I can’t help but be impressed with what RTX has to offer. I know the public reception has been a mixed bag of affairs, and I do think a lot of that revolves around the price. It will get better over time, but for now, I can’t let the price detract me from the fact that this is a truly fantastic piece of technology. I’ve had more fun with Ray Tracing and DLSS than any consumer can right now, and that is a shame. However, there are truly brilliant things on the horizon, and we can’t wait to see them hit consumer titles with the launch of DirectX RT.
We’ve been testing the Ray Tracing and DLSS performance of the new cards over the last few days and will share that with you soon enough. Why not include it in the reviews? Well, we’re running a little behind schedule, and it means changing our testing methods too. Right now, only RTX cards can run these benchmarks, and with nothing to compare them to, it’ll be something we expand on in its own right. Games like Shadow of the Tomb Raider and Battlefield V will have something we can benchmark in the coming weeks, so sit tight, all that information will happen.
This card is like bringing a sledgehammer down on a push pin. It’s brutally powerful, and while I know you’ll grind your teeth as you pay for this card, you won’t have any regrets when you start gaming. For 4K and those on high refresh rate displays, it’s truly breathtaking what it is capable. Its 1080p performance is erratic, but that’s like saying an F1 car isn’t good for nipping to the supermarket. If you’ve built an extreme PC, this is the jewel in the crown and a real leap forward in terms of raw rendering performance. It’s also poised to be the most capable when it comes to Ray Tracing, and we’ll see huge FPS improvements with DLSS yet. Think this card is fast? It’s only just getting its engines warmed up.

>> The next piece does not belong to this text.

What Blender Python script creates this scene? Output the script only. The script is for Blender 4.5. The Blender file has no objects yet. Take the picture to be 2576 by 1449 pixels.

I don’t recommend anyone buys hardware this expensive if I’m honest. This is an enthusiast card, not a consumer card simply based on price. I wish every gamer could afford one, as it would push the game development market forward at an incredible pace. However, if you’ve got the cash for it, and you want to enjoy AAA games at extreme resolutions and frame rates, then make no mistake, this is what you want in your rig.